-- begin Data section --

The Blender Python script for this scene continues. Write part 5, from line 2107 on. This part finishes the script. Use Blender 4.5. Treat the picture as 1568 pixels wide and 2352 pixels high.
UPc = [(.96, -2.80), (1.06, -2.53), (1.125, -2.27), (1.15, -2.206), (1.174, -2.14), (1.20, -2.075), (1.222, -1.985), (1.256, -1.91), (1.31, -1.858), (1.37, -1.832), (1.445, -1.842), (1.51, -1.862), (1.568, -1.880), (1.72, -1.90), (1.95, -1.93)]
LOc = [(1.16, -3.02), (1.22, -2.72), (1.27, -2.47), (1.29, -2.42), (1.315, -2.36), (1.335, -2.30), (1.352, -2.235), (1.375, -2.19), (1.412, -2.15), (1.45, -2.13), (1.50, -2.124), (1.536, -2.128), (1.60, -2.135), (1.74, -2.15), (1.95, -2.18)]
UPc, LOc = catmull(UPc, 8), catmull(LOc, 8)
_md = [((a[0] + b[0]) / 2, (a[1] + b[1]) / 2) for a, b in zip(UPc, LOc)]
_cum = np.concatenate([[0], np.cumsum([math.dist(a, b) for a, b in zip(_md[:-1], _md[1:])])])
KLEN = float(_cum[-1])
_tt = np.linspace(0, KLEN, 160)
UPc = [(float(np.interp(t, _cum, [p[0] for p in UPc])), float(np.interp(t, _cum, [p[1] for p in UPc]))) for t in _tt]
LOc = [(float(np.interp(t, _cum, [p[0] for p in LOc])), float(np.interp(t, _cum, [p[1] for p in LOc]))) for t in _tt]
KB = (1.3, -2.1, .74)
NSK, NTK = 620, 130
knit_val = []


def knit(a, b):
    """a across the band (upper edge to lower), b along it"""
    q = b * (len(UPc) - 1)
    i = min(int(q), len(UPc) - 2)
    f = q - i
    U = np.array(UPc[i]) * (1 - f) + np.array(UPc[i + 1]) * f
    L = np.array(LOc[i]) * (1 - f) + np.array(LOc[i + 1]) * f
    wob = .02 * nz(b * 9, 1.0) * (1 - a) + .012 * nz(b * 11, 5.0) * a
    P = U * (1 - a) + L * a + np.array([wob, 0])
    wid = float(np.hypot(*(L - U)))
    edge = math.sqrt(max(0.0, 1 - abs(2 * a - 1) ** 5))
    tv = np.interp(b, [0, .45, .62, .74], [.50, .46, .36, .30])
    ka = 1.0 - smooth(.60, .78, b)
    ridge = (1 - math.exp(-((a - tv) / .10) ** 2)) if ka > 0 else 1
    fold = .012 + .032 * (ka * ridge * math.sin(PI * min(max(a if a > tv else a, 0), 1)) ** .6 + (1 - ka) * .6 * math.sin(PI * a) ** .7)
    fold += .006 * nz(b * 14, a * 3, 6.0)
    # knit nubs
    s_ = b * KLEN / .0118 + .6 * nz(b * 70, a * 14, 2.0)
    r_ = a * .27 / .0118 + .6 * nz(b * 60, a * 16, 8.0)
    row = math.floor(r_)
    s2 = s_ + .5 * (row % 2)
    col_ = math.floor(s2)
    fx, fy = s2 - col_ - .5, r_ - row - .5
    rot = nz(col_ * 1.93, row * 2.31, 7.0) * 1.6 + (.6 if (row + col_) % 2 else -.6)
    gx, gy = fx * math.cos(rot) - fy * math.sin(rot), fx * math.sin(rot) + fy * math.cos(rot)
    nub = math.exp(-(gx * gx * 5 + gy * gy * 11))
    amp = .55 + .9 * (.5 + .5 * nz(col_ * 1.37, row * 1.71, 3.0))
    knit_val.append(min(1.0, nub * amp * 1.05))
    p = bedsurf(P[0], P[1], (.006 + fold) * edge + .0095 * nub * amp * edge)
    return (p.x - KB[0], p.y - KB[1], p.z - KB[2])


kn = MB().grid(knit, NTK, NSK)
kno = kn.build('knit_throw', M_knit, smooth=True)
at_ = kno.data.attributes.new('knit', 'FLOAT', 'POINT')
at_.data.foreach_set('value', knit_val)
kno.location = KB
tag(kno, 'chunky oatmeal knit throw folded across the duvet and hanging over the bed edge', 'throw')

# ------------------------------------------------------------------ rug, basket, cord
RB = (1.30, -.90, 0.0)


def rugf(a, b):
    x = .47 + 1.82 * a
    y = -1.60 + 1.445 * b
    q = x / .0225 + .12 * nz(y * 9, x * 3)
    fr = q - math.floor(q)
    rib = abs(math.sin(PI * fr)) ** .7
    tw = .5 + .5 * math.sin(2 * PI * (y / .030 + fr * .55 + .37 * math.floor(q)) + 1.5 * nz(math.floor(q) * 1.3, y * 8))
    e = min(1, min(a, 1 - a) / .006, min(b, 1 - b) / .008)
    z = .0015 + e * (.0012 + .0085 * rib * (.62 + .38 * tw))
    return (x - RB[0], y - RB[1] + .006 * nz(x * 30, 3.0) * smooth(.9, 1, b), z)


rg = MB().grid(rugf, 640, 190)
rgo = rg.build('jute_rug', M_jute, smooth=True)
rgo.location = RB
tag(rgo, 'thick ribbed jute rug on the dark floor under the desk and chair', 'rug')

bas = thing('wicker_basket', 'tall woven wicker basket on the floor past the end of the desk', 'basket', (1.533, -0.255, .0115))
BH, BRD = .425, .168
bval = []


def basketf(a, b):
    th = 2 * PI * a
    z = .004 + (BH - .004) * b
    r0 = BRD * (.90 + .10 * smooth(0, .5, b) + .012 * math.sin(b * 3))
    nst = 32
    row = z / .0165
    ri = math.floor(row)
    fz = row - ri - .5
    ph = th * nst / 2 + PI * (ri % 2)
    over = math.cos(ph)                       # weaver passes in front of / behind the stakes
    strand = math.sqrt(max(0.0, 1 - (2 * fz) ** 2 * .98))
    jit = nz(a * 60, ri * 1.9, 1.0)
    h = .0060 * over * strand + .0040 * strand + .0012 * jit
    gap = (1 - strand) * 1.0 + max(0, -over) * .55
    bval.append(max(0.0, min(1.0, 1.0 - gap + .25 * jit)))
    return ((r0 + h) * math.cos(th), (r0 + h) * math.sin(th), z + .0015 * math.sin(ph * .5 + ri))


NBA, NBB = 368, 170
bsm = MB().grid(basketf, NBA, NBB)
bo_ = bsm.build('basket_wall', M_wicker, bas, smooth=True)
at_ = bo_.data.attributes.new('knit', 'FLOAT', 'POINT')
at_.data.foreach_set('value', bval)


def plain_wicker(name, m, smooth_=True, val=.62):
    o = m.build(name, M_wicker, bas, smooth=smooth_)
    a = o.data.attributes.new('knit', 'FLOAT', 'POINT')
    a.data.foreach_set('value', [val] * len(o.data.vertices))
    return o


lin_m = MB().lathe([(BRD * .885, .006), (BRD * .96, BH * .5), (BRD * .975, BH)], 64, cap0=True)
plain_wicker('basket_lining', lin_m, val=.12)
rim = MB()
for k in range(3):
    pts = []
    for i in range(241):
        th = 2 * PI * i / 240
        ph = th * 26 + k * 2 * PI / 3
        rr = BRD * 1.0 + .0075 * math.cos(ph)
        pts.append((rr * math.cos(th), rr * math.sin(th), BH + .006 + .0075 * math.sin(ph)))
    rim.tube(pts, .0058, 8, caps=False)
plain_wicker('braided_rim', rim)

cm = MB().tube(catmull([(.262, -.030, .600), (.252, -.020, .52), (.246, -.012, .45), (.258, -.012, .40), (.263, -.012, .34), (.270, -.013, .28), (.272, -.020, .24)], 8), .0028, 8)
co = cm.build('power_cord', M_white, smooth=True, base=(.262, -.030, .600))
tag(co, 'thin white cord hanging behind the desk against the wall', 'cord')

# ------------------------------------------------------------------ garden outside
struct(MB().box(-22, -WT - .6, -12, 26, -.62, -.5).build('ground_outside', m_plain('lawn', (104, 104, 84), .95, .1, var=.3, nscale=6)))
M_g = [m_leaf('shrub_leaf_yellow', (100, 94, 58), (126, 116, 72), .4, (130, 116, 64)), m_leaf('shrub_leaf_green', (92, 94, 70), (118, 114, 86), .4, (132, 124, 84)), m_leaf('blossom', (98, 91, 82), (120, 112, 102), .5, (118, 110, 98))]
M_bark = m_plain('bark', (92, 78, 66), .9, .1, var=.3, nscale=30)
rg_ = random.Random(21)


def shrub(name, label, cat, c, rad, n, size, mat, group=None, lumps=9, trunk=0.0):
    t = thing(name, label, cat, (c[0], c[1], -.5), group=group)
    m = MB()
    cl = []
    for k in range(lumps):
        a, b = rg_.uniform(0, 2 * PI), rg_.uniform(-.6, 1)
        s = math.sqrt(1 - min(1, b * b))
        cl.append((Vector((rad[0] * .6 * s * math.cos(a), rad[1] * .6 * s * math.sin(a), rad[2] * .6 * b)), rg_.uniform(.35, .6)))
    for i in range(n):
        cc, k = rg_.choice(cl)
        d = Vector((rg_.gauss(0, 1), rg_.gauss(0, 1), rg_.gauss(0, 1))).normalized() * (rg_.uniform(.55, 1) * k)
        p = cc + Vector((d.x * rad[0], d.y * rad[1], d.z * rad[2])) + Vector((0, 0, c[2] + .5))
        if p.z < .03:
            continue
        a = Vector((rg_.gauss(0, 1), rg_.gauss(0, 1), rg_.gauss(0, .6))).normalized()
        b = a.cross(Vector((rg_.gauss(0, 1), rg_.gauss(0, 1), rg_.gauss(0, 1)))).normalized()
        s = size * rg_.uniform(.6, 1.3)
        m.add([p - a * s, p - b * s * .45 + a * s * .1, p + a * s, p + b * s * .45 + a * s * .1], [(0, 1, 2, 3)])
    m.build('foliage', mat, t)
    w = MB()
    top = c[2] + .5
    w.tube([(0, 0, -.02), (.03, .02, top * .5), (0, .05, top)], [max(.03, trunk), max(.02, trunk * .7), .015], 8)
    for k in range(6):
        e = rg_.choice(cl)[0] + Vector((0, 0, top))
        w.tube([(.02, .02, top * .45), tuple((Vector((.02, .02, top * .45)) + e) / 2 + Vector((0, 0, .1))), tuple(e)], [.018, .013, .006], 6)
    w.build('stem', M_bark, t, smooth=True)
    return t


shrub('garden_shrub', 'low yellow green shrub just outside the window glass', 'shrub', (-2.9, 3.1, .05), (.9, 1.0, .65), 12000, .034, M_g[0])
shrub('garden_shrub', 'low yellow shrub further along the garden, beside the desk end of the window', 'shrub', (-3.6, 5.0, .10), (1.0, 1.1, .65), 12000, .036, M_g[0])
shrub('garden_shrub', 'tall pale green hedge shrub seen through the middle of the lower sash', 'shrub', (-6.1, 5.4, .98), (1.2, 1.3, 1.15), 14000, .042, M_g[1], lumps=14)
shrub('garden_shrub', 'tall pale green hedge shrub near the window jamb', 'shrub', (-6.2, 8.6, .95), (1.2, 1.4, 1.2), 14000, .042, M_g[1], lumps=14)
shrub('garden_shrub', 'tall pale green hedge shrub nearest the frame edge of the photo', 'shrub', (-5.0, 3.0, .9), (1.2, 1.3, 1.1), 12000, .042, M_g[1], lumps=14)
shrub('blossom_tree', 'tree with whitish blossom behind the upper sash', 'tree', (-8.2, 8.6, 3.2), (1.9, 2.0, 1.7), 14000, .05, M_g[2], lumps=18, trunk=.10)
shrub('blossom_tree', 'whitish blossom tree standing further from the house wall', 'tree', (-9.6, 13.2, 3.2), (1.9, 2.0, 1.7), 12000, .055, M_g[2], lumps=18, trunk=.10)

-- end Data section --

Given task:
Quote word for word the lines from the line holding "r_ = a * .27 / .0118" through the line holding "at_ = kno.data.attributes.new('knit', 'FLOAT', 'POINT')"; include both of those lines and add nothing.

Answer to this exercise:
    r_ = a * .27 / .0118 + .6 * nz(b * 60, a * 16, 8.0)
    row = math.floor(r_)
    s2 = s_ + .5 * (row % 2)
    col_ = math.floor(s2)
    fx, fy = s2 - col_ - .5, r_ - row - .5
    rot = nz(col_ * 1.93, row * 2.31, 7.0) * 1.6 + (.6 if (row + col_) % 2 else -.6)
    gx, gy = fx * math.cos(rot) - fy * math.sin(rot), fx * math.sin(rot) + fy * math.cos(rot)
    nub = math.exp(-(gx * gx * 5 + gy * gy * 11))
    amp = .55 + .9 * (.5 + .5 * nz(col_ * 1.37, row * 1.71, 3.0))
    knit_val.append(min(1.0, nub * amp * 1.05))
    p = bedsurf(P[0], P[1], (.006 + fold) * edge + .0095 * nub * amp * edge)
    return (p.x - KB[0], p.y - KB[1], p.z - KB[2])


kn = MB().grid(knit, NTK, NSK)
kno = kn.build('knit_throw', M_knit, smooth=True)
at_ = kno.data.attributes.new('knit', 'FLOAT', 'POINT')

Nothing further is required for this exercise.